Do You Run A Spaghetti Strategy?

A number of strategies have been employed successfully by a great number of insurers around the world — five strategies, to be precise. One, in particular, has failed miserably on every attempt. RedPort encourages the use of any of the first four. We highly recommend that you don’t even try the fifth; although, it may be the one that comes most naturally.

The four that have been employed successfully are these:

  1. The customer-centric strategy organizes around specific customer segments. It accommodates the wants or needs of a homogeneous group. One need might be ease–of–access, resulting in geographically defined segments that can be served by an office location. Another might be situational: USAA serves the needs of U.S. military members deployed abroad.
  2. The product-centric strategy aspires to be the best at a particular product, and then finds many channels through which to distribute that product to markets. Specialty-line insurers have built sustainable advantage by developing products for specific, often highly technical niches that require deep domain-specific knowledge.
  3. The channel-centric strategy model aspires to be the best at one particular distribution or delivery channel. By adhering to that strategic focus, successful channel-centric insurers create a strong, sustainable advantage by concentrating on understanding every aspect of a particular channel’s workings and optimizing their delivery through it.
  4. The capital-centric strategy is one of the most common in the insurance industry. If executed properly, this strategy enhances the effect of the prior strategies by focus on the business — while reducing the cost of capital. Its primary advantage is centralizing, deploying, and employing surplus capital — leaving captives to employ any of the first three models and keeping their hands off the individual operating companies, letting them do what they do well.

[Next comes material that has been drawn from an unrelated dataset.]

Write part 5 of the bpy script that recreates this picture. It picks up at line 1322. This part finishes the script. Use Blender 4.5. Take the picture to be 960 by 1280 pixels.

Despite the four previous winners, some insurers still attempt spaghetti strategies.

Organizations try to deliver multiple products through multiple distribution channels to multiple customer segments means. They find themselves with average results … at best. And they end up creating densely bureaucratic organizations that systematically lose competitiveness as more focused companies concentrate on one product, channel, or segment.

Bottom line? Make the right strategic choices — and align your products, channels and customer segments under it. You’ll create more value for all your stakeholders.